Who on Trump’s team won and who lost from the Venezuelan invasion?
According to the British newspaper The Financial Times, the core of the staff that prepared Operation Midnight Hammer included US Secretary of State Marco Rubio, Secretary of War Pete Hegseth, and CIA Director John Ratcliffe. However, the American website Axios claims that Trump’s Deputy Chief of Staff, Stephen Miller, played a central role in the operation to kidnap the Venezuelan president.
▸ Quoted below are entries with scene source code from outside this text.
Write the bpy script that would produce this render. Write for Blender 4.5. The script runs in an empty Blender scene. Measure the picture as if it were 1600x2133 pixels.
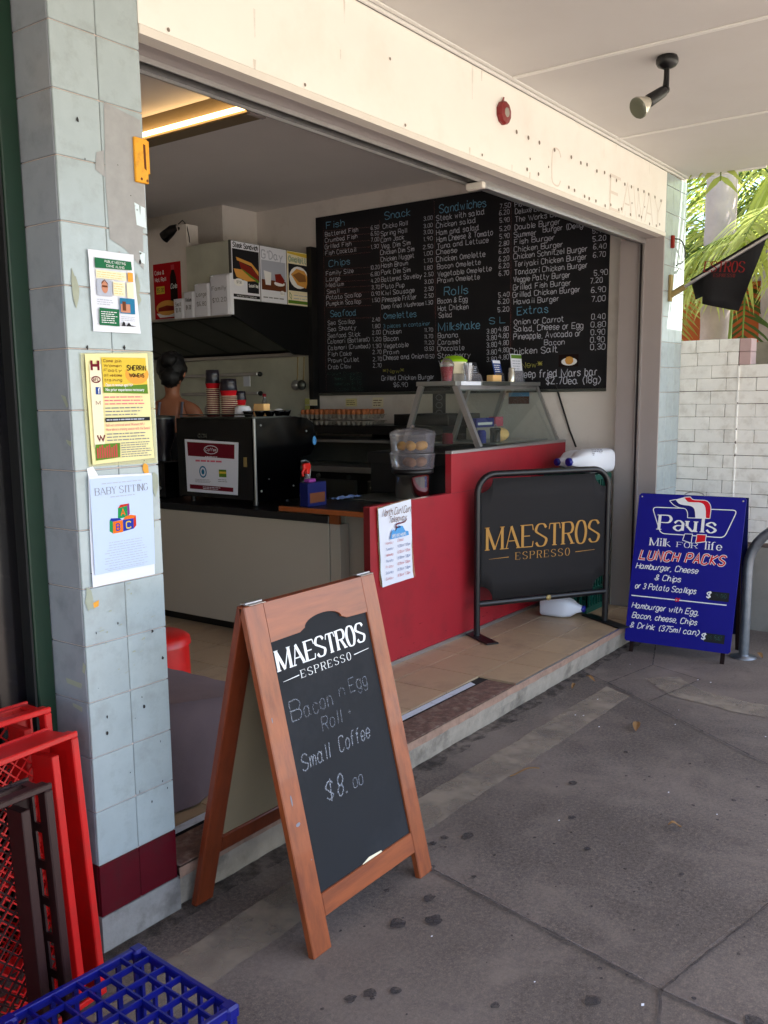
import bpy, bmesh, math, random
from mathutils import Matrix, Vector
random.seed(7)
S = bpy.context.scene
# ------------------------------------------------------------------ camera
camd = bpy.data.cameras.new('camera'); cam = bpy.data.objects.new('camera', camd)
S.collection.objects.link(cam); S.camera = cam
_r = Vector((0.59616502, -0.80276211, -0.01265931)); _u = Vector((0.1282443, 0.07965067, 0.98853891)); _f = Vector((0.79255326, 0.59095581, -0.15043461))
mw = Matrix(((_r.x, _u.x, -_f.x, -1.5372), (_r.y, _u.y, -_f.y, -2.1248), (_r.z, _u.z, -_f.z, 1.6), (0, 0, 0, 1)))
cam.matrix_world = mw
camd.sensor_fit = 'HORIZONTAL'; camd.sensor_width = 36.0
camd.lens = 36.0*1925.9/1600.0
camd.shift_x = (800-762.58)/1600; camd.shift_y = (1122.86-1066.5)/1600
camd.clip_start = 0.05; camd.clip_end = 500
# ------------------------------------------------------------------ light
SUN = Vector((0.21, -0.50, 1.0)).normalized()          # direction towards the sun
el = math.asin(SUN.z); az = math.atan2(SUN.x, SUN.y)
w = bpy.data.worlds.new('World'); S.world = w; w.use_nodes = True
nt = w.node_tree; bg = nt.nodes['Background']
sky = nt.nodes.new('ShaderNodeTexSky'); sky.sky_type = 'NISHITA'; sky.sun_disc = False
sky.sun_elevation = el; sky.sun_rotation = az; sky.dust_density = 1.5; sky.air_density = 1.0
nt.links.new(sky.outputs[0], bg.inputs[0]); bg.inputs[1].default_value = 0.12
sd = bpy.data.lights.new('sun', 'SUN'); sd.energy = 5.0; sd.angle = math.radians(0.5); sd.color = (1, 0.95, 0.88)
so = bpy.data.objects.new('sun', sd); S.collection.objects.link(so)
so.rotation_euler = SUN.to_track_quat('Z', 'Y').to_euler()
S.view_settings.view_transform = 'Standard'; S.view_settings.look = 'None'
S.view_settings.gamma = 1.0; S.view_settings.exposure = 2.42
S.render.engine = 'CYCLES'
try:
    S.cycles.max_bounces = 8; S.cycles.diffuse_bounces = 5; S.cycles.sample_clamp_indirect = 6
except Exception: pass

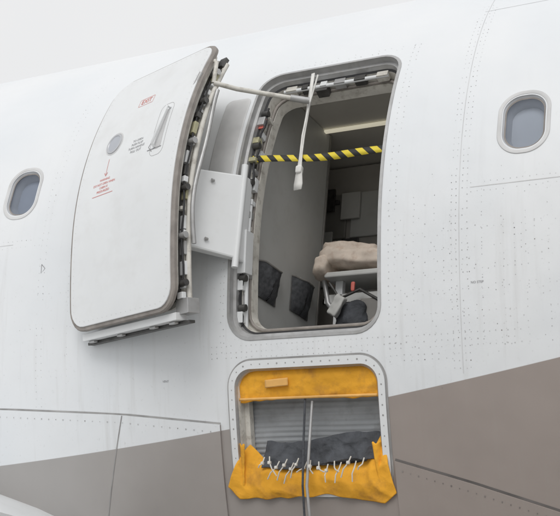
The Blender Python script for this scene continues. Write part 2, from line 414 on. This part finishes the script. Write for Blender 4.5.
tube('jamb_cable',[P(jb+.04+.006*math.sin(i*1.3),.1+i*.03,-.05) for i in range(15)],.005,M_black,fus)
tube('jamb_bonding_wire',[P(jb+.03+.010*math.sin(i*.9),-.5+i*.022,-.04) for i in range(14)],.003,M_black,fus,6)
for k,sv in enumerate((-.42,-.30,.12,.30,.48)):
    tube('jamb_roller_%d'%k,[P(jb+.022,sv,-.045),P(jb+.05,sv,-.045)],.014,M_dark,fus,12)
sbox('jamb_latch_plate',jb+.012,jb+.05,-.28,-.10,-.09,-.03,M_white,fus)
sbox('red_placard',jb+.018,jb+.046,.40,.45,-.05,-.046,M_red,fus,bevel=0)
loft('forward_doubler_plate',[(-.405,.33,.12,.44,.03,.0008),(-.405,.33,.115,.435,.03,.003)],M_faint,fus,cap=True)
# ------------------------------------------------------------------ interior vestibule
cab=empty('cabin_vestibule',(0,-.9,Z0))
bulkhead('partition_wall',-.372,-.337,-.684,-.56,.69,.10,M_wall,cab)
wbox('partition_edge_trim',-.376,-.330,-.682,-.670,-.56,.69,M_galley2,cab,.002)
wbox('ceiling_panel',-1.2,.5,-1.20,-.74,.695,.715,M_ceil,cab)
wbox('ceiling_panel_inner',-1.2,.5,-.72,-.10,.70,.72,M_ceil,cab)
wbox('ceiling_joint',-.8,.5,-1.005,-.998,.690,.694,M_galley2,cab,0)
wbox('floor_panel',-1.2,.5,-1.36,-.10,-.60,-.57,M_carpet,cab)
bulkhead('aft_wall',.39,.42,-.12,-.57,.69,.06,M_wall,cab)
wbox('aisle_end_wall',-1.2,-1.17,-1.15,-.12,-.57,.69,M_galley,cab)
wbox('lamp_cover_strip',-.50,.36,-.745,-.720,.680,.693,M_lamp,cab,.004)
gal=empty('galley_unit',(0,-.4,Z0))
wbox('carcass',-1.15,.385,-.32,-.15,-.57,.69,M_galley,gal)
k=0
for zc,hh in ((-.40,.26),(-.11,.26),(.16,.22),(.42,.24)):
    for xc in (-.80,-.52,-.24,.04,.27):
        wbox('locker_door_%d'%k,xc-.128,xc+.128 if xc<.2 else .384,-.337,-.32,zc-hh/2,zc+hh/2,(M_galley,M_galley2,M_wall)[k%3],gal,.006)
        wbox('latch_%d'%k,xc+.04,xc+.09,-.350,-.338,zc+hh/2-.06,zc+hh/2-.035,M_dark,gal,.003)
        if k%2==0: wbox('label_%d'%k,xc-.09,xc-.02,-.341,-.338,zc-.02,zc+.06,M_paper,gal,0)
        k+=1
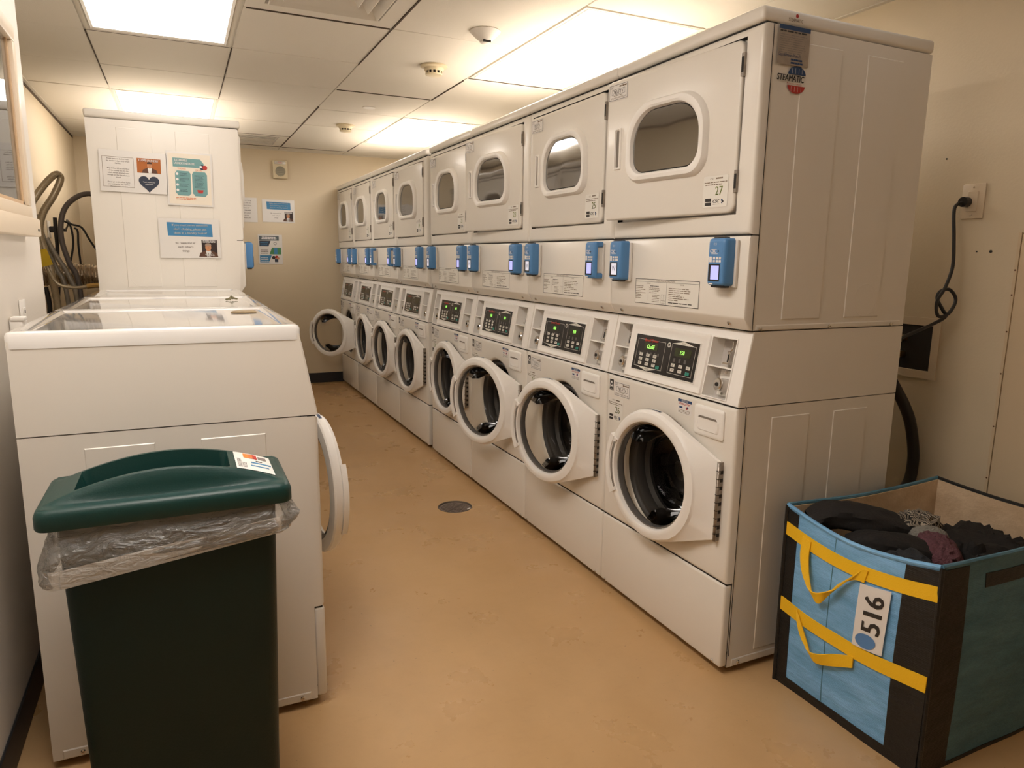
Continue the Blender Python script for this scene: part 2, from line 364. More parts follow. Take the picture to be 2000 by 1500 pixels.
# detectors
def detector(x,y,lb,kind):
    t=thing('smoke_detector',lb,'detector',(x,y,ZC)); f=frame((0,0,0),(1,0,0),(0,-1,0))
    if kind==0:
        MB().lathe([(.001,0),(.066,0),(.068,.004),(.060,.012),(.034,.036),(.024,.042)],f,PLAST_W,32).obj('housing',t)
        MB().lathe([(.023,.040),(.022,.048),(.015,.052),(.001,.052)],f,PLAST_W,24).obj('sensor_cap',t)
        s=MB(); s.box(-.018,.018,-.024,-.021,.040,.050,SHADOW,fr=lambda a,b,c:f(a,-b,c)); s.obj('sensor_slot',t)
    else:
        MB().lathe([(.001,0),(.068,0),(.069,.008),(.060,.012),(.052,.014),(.047,.026),(.044,.028)],f,PLAST_Y,32).obj('housing',t)
        MB().lathe([(.036,.024),(.036,.042)],f,SHADOW,24).obj('sensor_chamber',t)
        for k in range(12):
            a=2*PI*k/12
            MB().box(.037,.043,-.004,.004,.026,.043,PLAST_Y,fr=lambda a_,b_,c_,a=a:f(a_*math.cos(a)-b_*math.sin(a),a_*math.sin(a)+b_*math.cos(a),c_)).obj('guard_rib',t)
        MB().lathe([(.044,.040),(.043,.046),(.030,.050),(.001,.051)],f,PLAST_Y,32).obj('sensor_cap',t)
detector(-.165,1.495,'white cone-shaped detector on ceiling nearest the top edge of view',0)
detector(-.18,2.135,'yellowed slotted smoke detector, beside the big lit panel',1)
detector(-.235,4.02,'far yellowed smoke detector, left of the far right lamp',1)
t=thing('sprinkler_cover','flat round white sprinkler cover plate on ceiling tile','sprinkler',(-.229,3.31,ZC))
MB().lathe([(.001,.004),(.040,.004),(.042,0)],frame((0,0,0),(1,0,0),(0,-1,0)),PLAST_W,28).obj('cover_plate',t)

# ================================================================ laundry machines
P=.686; D=.665; ZS=1.874; ZM=1.329; ZB=1.062; ZK=.841; ZT=.298; SL=.04
RT=(0,-1,0); UP=(0,0,1)
def FR(y,z,x=0): return frame((x,y,z),RT,UP)       # print frame on a front face: a to the viewer's right
def emboss(b,fr,a0,b0,a1,b1,m,h=.002,e=.0022):
    L=lambda s,c:[fr(a0+s,b0+s,c),fr(a1-s,b0+s,c),fr(a1-s,b1-s,c),fr(a0+s,b1-s,c)]
    b.loft([L(0,.0001),L(e,h)],m,cap1=True,smooth=False)
def ringline(b,fr,a,c_,r,m,t=.0035):
    n=36
    Lp=lambda q,h:[fr(a+q*math.cos(2*PI*k/n),c_+q*math.sin(2*PI*k/n),h) for k in range(n)]
    b.loft([Lp(r,0.002),Lp(r+.0015,.0036),Lp(r+t,.0036),Lp(r+t+.0015,.002)],m)
def screw(b,fr,a,c_,r=.008):
    b.lathe([(r,0),(r,.002),(r*.6,.004),(.0005,.004)],lambda x,y,z:fr(a+x,c_+y,z+.0008),CHROME,12)
    b.rect(fr,a-r*.5,c_-r*.12,a+r*.5,c_+r*.12,SHADOW,.0052)
# --- meshes shared by every washer
def m_cabinet():
    b=MB()
    b.box(.028,D,.0022,P-.0022,.022,ZK-.001,ENAMEL,skip=('x0',))
    for (yy,n_) in ((.0022,-1),(P-.0022,1)):
        fr=frame((0,yy,0),(1,0,0),UP) if n_<0 else frame((0,yy,0),(-1,0,0),UP)
        s=1 if n_<0 else -1
        for a0,a1 in((.133,.286),(.388,.537)):
            A0,A1=sorted((s*a0,s*a1)); emboss(b,fr,A0,.06,A1,.805,ENAMEL)
        A0,A1=sorted((s*.045,s*.644)); emboss(b,fr,A0,.022,A1,.047,ENAMEL,.002,.003)
    return b
def m_feet():
    b=MB()
    for x in(.07,D-.07):
        for y in (.06,P-.06): b.lathe([(.022,0),(.022,.012),(.01,.014),(.01,.03)],lambda a,c,h,x=x,y=y:Vector((x+a,y+c,h)),BLACK,14,cap0=True)
    b.box(.05,D-.04,.03,P-.03,.012,.021,SHADOW)
    return b
HC=(P/2,.549)   # centre of the round opening
def m_front():
    b=MB(); y0,y1,z0,z1=.002,P-.002,ZT+.002,ZK-.002; cy,cz=HC
    A=angs(cy,cz,y0,y1,z0,z1,64)
    rc=lambda s,x:[Vector((x,*ray_rect(a,cy,cz,y0+s,y1-s,z0+s,z1-s))) for a in A]
    ci=lambda r,x:[Vector((x,cy+r*math.cos(a),cz+r*math.sin(a))) for a in A]
    b.loft([rc(0,.034),rc(0,.010),rc(.002,.004),rc(.006,.001),rc(.012,0),ci(.215,0),ci(.205,.004),ci(.200,.012)],ENAMEL); b.loft([ci(.200,.012),ci(.197,.020),ci(.190,.026),ci(.188,.06)],RUBBER)
    return b
def m_gasket():
    cy,cz=HC; f=lambda a,b_,h:Vector((h,cy+a,cz+b_))
    return MB().lathe([(.190,.026),(.182,.020),(.172,.024),(.165,.04),(.170,.06),(.162,.075),(.168,.09)],f,RUBBER,40)
def m_drum():
    cy,cz=HC; f=lambda a,b_,h:Vector((h,cy+a,cz+b_)); b=MB()
    b.lathe([(.168,.088),(.172,.10),(.225,.115),(.235,.14),(.235,.44),(.21,.46),(.06,.45),(.001,.45)],f,DRUM,40)
    for k in range(3):
        a=2*PI*k/3+.4
        b.box(.15,.42,-.022,.022,.195,.236,DRUM,.012,2,fr=lambda x,y,z,a=a:Vector((x,cy+y*math.cos(a)-z*math.sin(a),cz+y*math.sin(a)+z*math.cos(a))))
    return b
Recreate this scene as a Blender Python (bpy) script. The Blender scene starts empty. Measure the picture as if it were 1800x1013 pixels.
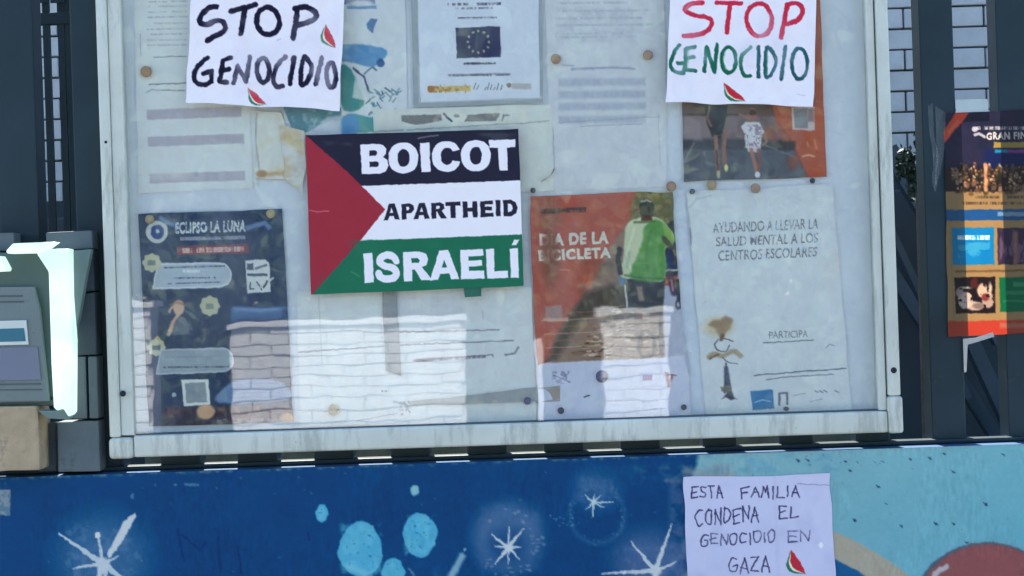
import bpy, bmesh, math, random
import numpy as np
from mathutils import Vector, Matrix, Euler

random.seed(7)
R = math.radians
SC = bpy.context.scene
COL = SC.collection

# ------------------------------------------------------------------ camera
EYE = 1.55
DIST = 3.0
PX = 2.07 / 1800.0            # metres per photograph pixel on the board plane (Y = 0)
ROLL = R(1.9)
cd = bpy.data.cameras.new('camera')
cam = bpy.data.objects.new('camera', cd)
COL.objects.link(cam)
cam.matrix_world = Matrix.Translation((0, -DIST, EYE)) @ (Euler((R(90), 0, 0)).to_matrix() @ Matrix.Rotation(-ROLL, 3, 'Z')).to_4x4()
cd.sensor_width = 36
cd.lens = 36 * DIST / 2.07
cd.clip_end = 500
SC.camera = cam

# ------------------------------------------------------------------ light
SUN_EL, SUN_AZ = R(54), R(-9)       # behind the fence, slightly from the left
w = bpy.data.worlds.new('World')
SC.world = w
w.use_nodes = True
nt = w.node_tree
bg = nt.nodes['Background']
sky = nt.nodes.new('ShaderNodeTexSky')
sky.sky_type = 'NISHITA'
sky.sun_disc = False
sky.sun_elevation = SUN_EL
sky.sun_rotation = SUN_AZ
sky.altitude = 300
sky.air_density = 1.0
sky.dust_density = 0.3
sky.ozone_density = 1.2
nt.links.new(sky.outputs[0], bg.inputs[0])
bg.inputs[1].default_value = 0.15
sl = bpy.data.lights.new('sun', 'SUN')
sun = bpy.data.objects.new('sun', sl)
COL.objects.link(sun)
sl.energy = 4.5
sl.angle = R(0.5)
sl.color = (1.0, 0.93, 0.82)
sd = Vector((math.sin(SUN_AZ) * math.cos(SUN_EL), math.cos(SUN_AZ) * math.cos(SUN_EL), math.sin(SUN_EL)))
sun.rotation_euler = sd.to_track_quat('Z', 'Y').to_euler()
vs = SC.view_settings
vs.view_transform = 'Standard'
vs.look = 'None'
vs.gamma = 1
vs.use_curve_mapping = False
vs.exposure = 1.79

# ------------------------------------------------------------------ helpers
CR, SR = math.cos(ROLL), math.sin(ROLL)


def Rp(px, py):
    u, v = px - 900.0, 506.5 - py
    return u * CR + v * SR, -u * SR + v * CR


def P(px, py, Y=0.0):
    """photograph pixel -> world point on the plane at depth Y"""
    f = PX * (DIST + Y) / DIST
    a, b = Rp(px, py)
    return Vector((a * f, Y, EYE + b * f))


def Wx(r, Y=0.0):
    return r * PX * (DIST + Y) / DIST


def Wz(r, Y=0.0):
    return EYE + r * PX * (DIST + Y) / DIST


def tag(o, label=None, cat=None, group=None, kind=None):
    for k, v in (('label', label), ('category', cat), ('group', group), ('kind', kind)):
        if v:
            o[k] = v
    return o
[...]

Miller “has advocated for years for a stronger military presence in the Caribbean to combat human smuggling and mass immigration,” Axios writes, citing a “Trump adviser“:
People think Marco wants to bomb. Stephen [Miller] is much more inclined to that. As a result of the operation, the shares of Miller, Rubio, Hegseth, and Ratcliffe soared (just look at the smug expression of “Little Marco” standing behind Trump’s right shoulder during yesterday’s press conference: he already sees himself as the next US president).
And since the Rubio-Ratcliffe team has recently been competing against the Vance-Gabbard-Kushner-Witkoff team on the Ukrainian track, this automatically means a weakening of the US Vice President and his allied “doves.”
Now Vance and his team need to demonstrate something equally impressive in their own arena to catch up with their rivals.
However, their options are significantly limited. The only option is to try to attack Ratcliffe, who slipped Trump a CIA report about a supposedly fabricated Russian raid on Putin’s residence in Valdai.
But what was possible before the invasion of Venezuela is becoming an almost impossible task now — winners are not judged, and Ratcliffe is clearly one of the winners of the Venezuelan operation (the capture of Maduro was made possible thanks to the work of a CIA mole in his entourage).